The space directive, it has been pointed out, does not in reality alter the existing situation to any great degree. The Secretary of Defense already had the pre­rogative of determining which systems will be de­veloped. The services already had the right to con­duct feasibility studies and examine the state of the art. The Air Force already was spending most of the money and doing most of the development work in space. The Army and Navy already were engaged in “exception” projects.

So far as the USAF reorganization is concerned, it results from a two-year examination of USAF’s prob­lems in an era when technical advances have threat­ened to overwhelm established organizational capa­bilities. The new Systems Command will be the major development and system procurement agency of the space age. It will handle USAF’s biggest challenge, biggest opportunity, and biggest responsibility to the cause of freedom.—END

Setting Course for Space

Here, excerpted, are significant portions of the new Defense Department directive establishing space development responsibilities:

Purpose

This directive establishes policies and assigns responsibilities for research, development, test, and engineering of satellites, antisatellites, space probes, and supporting systems therefor, for all components of the Department of Defense.

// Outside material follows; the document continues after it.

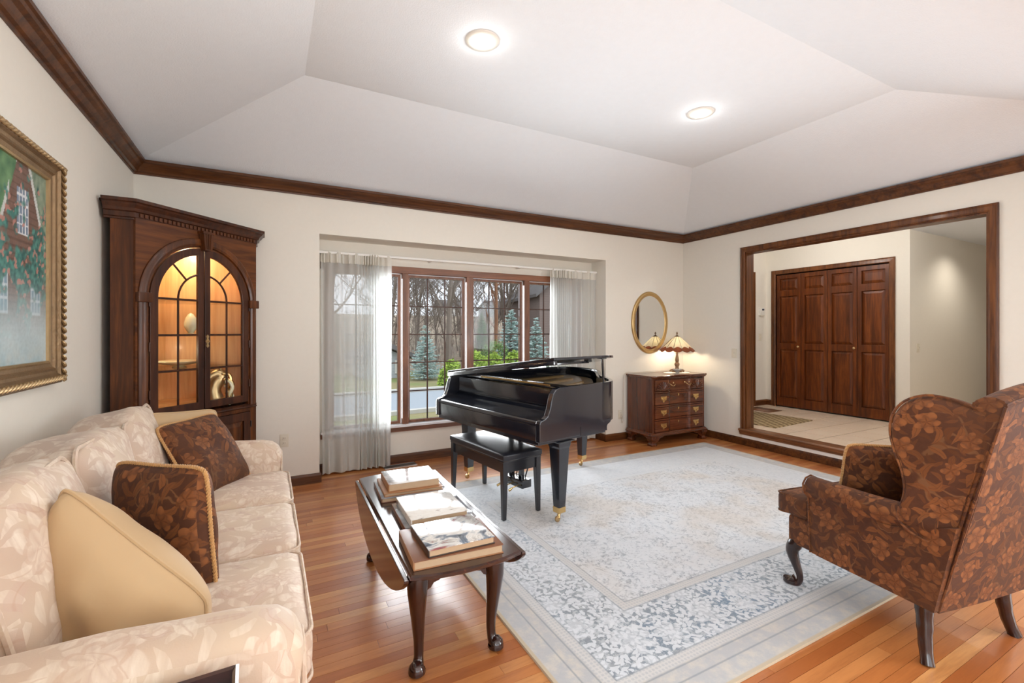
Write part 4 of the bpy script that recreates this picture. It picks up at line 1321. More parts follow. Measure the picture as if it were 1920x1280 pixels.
# ------------------------------------------------------------------ grand piano (local: x from keyboard to tail, y from treble to bass side)
def piano():
    p = thing('grand_piano', 'black baby grand piano with lid propped low in front of the window', 'piano', (1.640, 2.684, 0), R(10.7))
    W = 1.43
    side = catmull([(.40, 0, 0), (.55, 0, 0), (.70, .004, 0), (.84, .055, 0), (.97, .19, 0), (1.13, .40, 0), (1.36, .62, 0), (1.52, .78, 0), (1.63, .94, 0), (1.68, 1.12, 0), (1.67, 1.29, 0), (1.60, 1.39, 0), (1.48, W, 0), (1.2, W, 0), (.40, W, 0)], 5)
    outer = [(q.x, q.y) for q in side]
    n = len(outer)
    def off(pts, d):
        out = []
        for i_ in range(len(pts)):
            a = Vector(pts[max(0, i_-1)]); b = Vector(pts[min(len(pts)-1, i_+1)])
            t = (b-a).normalized(); out.append((pts[i_][0]-t.y*d, pts[i_][1]+t.x*d))
        return out
    inner = off(outer, .05)
    def wall(o_, i_, z0, z1):
        k = len(o_)
        rings = []
        for a, b in zip(o_, i_): rings.append([(a[0], a[1], z0), (a[0], a[1], z1), (b[0], b[1], z1), (b[0], b[1], z0)])
        return MB().loft(rings)
    wall(outer, off(outer, .028), .70, 1.008).build('rim', 'piano_black', p)
    wall(off(outer, .0285), inner, .70, .995).build('inner_rim', 'piano_black', p)
    MB().prism(inner, 'z', .72, .735).build('soundboard', 'rim_wood', p)
    # arms with the swept front
    prof = [(0, .635), (0, .765), (.006, .782), (.02, .790), (.05, .796), (.078, .815), (.098, .86), (.112, .92), (.128, .965), (.155, .995), (.20, 1.008), (.41, 1.008), (.41, .635)]
    for a, b in ((0, .045), (W-.045, W)):
        MB().prism(prof, 'y', a, b).build('arm', 'piano_black', p, bevel=.006)
    # lower case side and key bed
    low = [(.02, .045), (.72, .002), (.72, W-.002), (.02, W-.045)]
    MB().box(.012, .72, .03, W-.03, .612, .70).build('key_bed', 'piano_black', p, bevel=.004)
    for a, b in ((0.001, .03), (W-.03, W-.001)):
        MB().prism([(.41, .635), (.705, .635), (.705, .668), (.715, .682), (.735, .69), (.75, .70), (.75, .72), (.41, .72)], 'y', a, b).build('case_side', 'piano_black', p)
    MB().box(.010, .035, .045, W-.045, .640, .748, ch=.006).build('key_slip', 'piano_black', p)
    fb = [(.012, .750), (.012, .768), (.020, .778), (.036, .782), (.06, .784), (.12, .800), (.165, .815), (.19, .822), (.205, .84), (.235, .846), (.235, .750)]
    MB().prism(fb, 'y', .047, W-.047, smooth_=True).build('fallboard', 'piano_black', p)
    MB().box(.224, .246, .047, W-.047, .846, .972, ch=.003).build('front_panel', 'piano_black', p)
    MB().box(.30, .46, .06, W-.06, .968, .984, ch=.003).build('music_desk', 'piano_black', p)
    MB().box(.30, .42, .05, W-.05, .80, .90).build('pin_block', 'piano_black', p)
    MB().box(.33, .335, .25, W-.25, .984, .995).build('desk_ledge', 'brass', p)
    # iron plate and strings
    pl = off(outer, .075)
    plate = [(q[0], q[1]) for q in pl]
    MB().prism(plate, 'z', .905, .917).build('iron_plate', 'piano_gold', p)
    for k in range(3):
        a = Vector((.56, .42+k*.30, .925)); b = Vector((1.10+k*.14, .62+k*.27, .925))
        MB().tube([a, b], .016, 6).build('plate_strut', 'piano_gold', p)
    st = MB()
    for k in range(30):
        v_ = .12 + k*.041
        e = .72 + .80*smooth((v_-.05)/1.15)
        st.tube([(.50, v_, .935), (e, v_+.02, .935)], .0009, 3, cap=False)
    so = st.build('strings', 'steel', p); so['kind'] = 'stuff'
    # lid: hinged on the bass side, resting on the short prop
    lo = off(outer, -.014)
    lid_poly = [(.135, -.014)] + lo + [(.135, W+.014)]
    e = 7.3
    hm = Matrix.Translation((0, W, 1.016)) @ Matrix.Rotation(R(-e), 4, 'X')
    rings = []
    lp = [(q[0], q[1]-W) for q in lid_poly]
    m = MB(); m.prism(lp, 'z', 0, .019)
    lid = m.build('lid', 'piano_black', p, bevel=.003); lid.matrix_local = hm
    MB().box(.128, .165, -W-.012, .010, -.032, -.001, ch=.003).build('lid_lip', 'piano_black', lid)
    MB().box(.56, .58, -W+.0, 0, .0192, .0205).build('lid_hinge', 'brass', lid)
    MB().box(.24, .62, -W+.10, -W+.124, -.030, -.012, ch=.003).build('long_prop', 'piano_black', lid)
    MB().box(.60, .64, -W+.09, -W+.134, -.022, -.001).build('prop_catch', 'black_metal', lid)
    MB().tube([(.70, .03, 1.0), (.672, .02, 1.205)], .009, 8).build('short_prop', 'piano_black', p)
    MB().box(.645, .70, .0, .05, 1.192, 1.204).build('prop_cup', 'black_metal', p)
    # legs
    for (u, v_, zt) in ((.27, .085, .612), (.30, W-.095, .612), (1.45, .95, .72)):
        lg = MB()
        def sq(h, z): return [(u-h, v_-h, z), (u+h, v_-h, z), (u+h, v_+h, z), (u-h, v_+h, z)]
        lg.loft([sq(.031, .105), sq(.050, .50), sq(.053, .555), sq(.058, .57), sq(.062, zt-.012), sq(.085, zt)], smooth_=False)
        L = lg.build('leg', 'piano_black', p, bevel=.003)
        MB().loft([sq(.028, .078), sq(.0325, .082), sq(.033, .122)], smooth_=False).build('ferrule', 'brass', L)
        cs = MB().lathe([(.012, 0), (.022, .003), (.022, .017), (.012, .02)], 16, mat=Matrix.Translation((u-.018, v_+.01, .0335)) @ Matrix.Rotation(R(90), 4, 'X'))
        cs.build('caster_wheel', 'antique_brass', L)
        MB().tube([(u, v_, .08), (u-.006, v_, .055), (u-.018, v_-.014, .04)], [.014, .012, .008], 8).build('caster_fork', 'brass', L)
    br = [(.345, .61), (.40, .61), (.50, .635), (.40, .635)]
    # pedal lyre
    ly = MB().box(.33, .43, .58, .86, .10, .165, ch=.005)
    lb = ly.build('pedal_box', 'piano_black', p)
    for v_ in (.655, .785):
        MB().box(.365, .40, v_-.02, v_+.02, .16, .615, ch=.004).build('lyre_post', 'piano_black', p)
    for v_ in (.64, .72, .80):
        MB().tube(catmull([(.34, v_, .115), (.29, v_, .112), (.25, v_, .098), (.235, v_, .095)], 3), [.006]*5+[.012]*5, 8, flat=.5).build('pedal', 'brass', lb)
    for v_ in (.66, .78):
        MB().tube([(.42, v_, .14), (.62, v_, .62)], .006, 6).build('lyre_brace', 'black_metal', p)
    for v_ in (.69, .72, .75):
        MB().tube([(.385, v_, .16), (.385, v_, .615)], .003, 5).build('pedal_rod', 'brass', p)
piano()
def bench():
    b = thing('piano_bench', 'black piano bench with padded seat tucked under the keyboard', 'bench', (1.645, 3.43, 0), R(7.5))
    hx, hy = .155, .385
    def sd(p, ax, ay, az):
        q = Vector(p)
        if p.z > 0: q.z += .012*(1-(p.x/ax)**2)*(1-(p.y/ay)**2)
        return q
    MB().rbox((.37, .84, .05), .014, (0, 0, .473), 10, sd).build('seat', 'bench_vinyl', b)
    MB().box(-.178, .178, -.412, .412, .436, .452, ch=.004).build('seat_board', 'bench_black', b)
    for sx in (-1, 1):
        MB().box(sx*hx-.009, sx*hx+.009, -hy, hy, .355, .437).build('apron', 'bench_black', b)
        MB().box(-hx, hx, sx*hy-.009, sx*hy+.009, .356, .436).build('apron', 'bench_black', b)
        for sy in (-1, 1):
            def sq(h, z, ox=0, oy=0): return [(sx*hx-h+ox, sy*hy-h+oy, z), (sx*hx+h+ox, sy*hy-h+oy, z), (sx*hx+h+ox, sy*hy+h+oy, z), (sx*hx-h+ox, sy*hy+h+oy, z)]
            MB().loft([sq(.0145, .012, sx*.006, sy*.006), sq(.022, .35), sq(.022, .437)], smooth_=False).build('leg', 'bench_black', b, bevel=.003)
bench()

# ------------------------------------------------------------------ drop-leaf coffee table
def cabriole(m_, x, y, dx, dy, ztop, rtop=.032, foot=.034, out=.03, zf=0.0):
    """Queen Anne leg from (x,y,ztop) to a pad foot; (dx,dy) = unit direction outwards"""
    P = [(0.0, ztop, rtop), (.35, ztop*.88, rtop*1.08), (.55, ztop*.74, rtop*.95), (.25, ztop*.50, rtop*.68), (-.10, ztop*.28, rtop*.50), (-.05, ztop*.13, rtop*.46), (.45, ztop*.065, rtop*.62), (.75, .026+zf, foot*.95), (.75, .012+zf, foot), (.75, .004+zf, foot*.8)]
    pts = catmull([(x+dx*out*a, y+dy*out*a, z) for a, z, r in P], 4)
    rr = []
    for i_ in range(len(P)-1):
        for k in range(4): rr.append(lerp(P[i_][2], P[i_+1][2], k/4))
    rr.append(P[-1][2])
    return m_.tube(pts, rr, 12)
def coffee_table():
    t = thing('drop_leaf_table', 'dark mahogany drop-leaf coffee table with curved legs, holding books', 'table', (.728, 2.36, 0), R(-1.5))
    zt, hw = .476, .236
    a_, b_ = .56, .69
    def ey(x): return b_*(1-abs(x/a_)**2.4)**(1/2.4)
    xs = [lerp(-hw, hw, k/12) for k in range(13)]
    poly = [(x, -ey(x)) for x in xs] + [(x, ey(x)) for x in xs[::-1]]
    def ring(e, z): return [(x*(1-e/hw), y-math.copysign(e, y), z) for x, y in poly]
    MB().loft([ring(.006, zt-.022), ring(0, zt-.017), ring(0, zt-.006), ring(.006, zt)], smooth_=False).build('tabletop', 'mahogany', t)
    # leaves hang from rule joints
    for s in (-1, 1):
        half = ey(hw)
        pl = []
        for k in range(25):
            yy = half*math.cos(PI*k/24)
            dpt = .19*(1-abs(yy/half)**2.2)**.8 if abs(yy) < half else 0
            pl.append((yy, -.012-dpt))
        pl = [(half, .0)] + pl + [(-half, .0)]
        m = MB().prism([(yy, z) for yy, z in pl], 'x', -.009, .009)
        lf = m.build('drop_leaf', 'mahogany', t, bevel=.003)
        lf.matrix_local = Matrix.Translation((s*(hw+.014), 0, zt-.012)) @ Matrix.Rotation(R(-s*3), 4, 'Y')
    # apron
    for s in (-1, 1):
        MB().box(s*.172-.009, s*.172+.009, -.50, .50, .375, .455).build('apron', 'mahogany', t)
        ap = [(-.17, .456), (-.17, .33), (-.150, .318), (-.135, .335), (-.118, .342), (-.105, .36), (-.08, .366), (-.06, .385), (.06, .385), (.08, .366), (.105, .36), (.118, .342), (.135, .335), (.150, .318), (.17, .33), (.17, .456)]
        MB().prism(ap, 'y', s*.515-.009, s*.515+.009).build('end_apron', 'mahogany', t)
    for sx in (-1, 1):
        for sy in (-1, 1):
            cabriole(MB(), sx*.165, sy*.505, sx*.5, sy*.87, .45, .043, .036, .030).build('leg', 'mahogany_z', t)
coffee_table()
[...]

Policy and Assignment of Responsibilities

A. Each military department and Department of Defense agency is authorized to conduct preliminary research to develop new ways of using space tech­nology to perform its assigned function. The scope of such research shall be defined by the Director of Defense Research and Engineering in terms of expenditure limitations and other appropriate con­ditions.

B. Proposals for research and development of space programs and projects beyond the defined preliminary stage shall be submitted to the Director of Defense Research and Engineering for review and determination as to whether such proposals, when transmitted to the Secretary of Defense, will be recommended for approval. Any such proposal will become a Department of Defense space de­velopment program or project only upon specific approval by the Secretary of Defense or the Deputy Secretary of Defense.

C. Research, development, test, and engineering of Department of Defense space development pro­grams or projects, which are approved hereafter, will be the responsibility of the Department of the Air Force.

D. Exceptions to paragraph C will be made by the Secretary of Defense or the Deputy Secretary of Defense only in unusual circumstances.

E. The Director of Defense Research and Engi­neering will maintain a current summary of ap­proved Department of Defense space development programs and projects.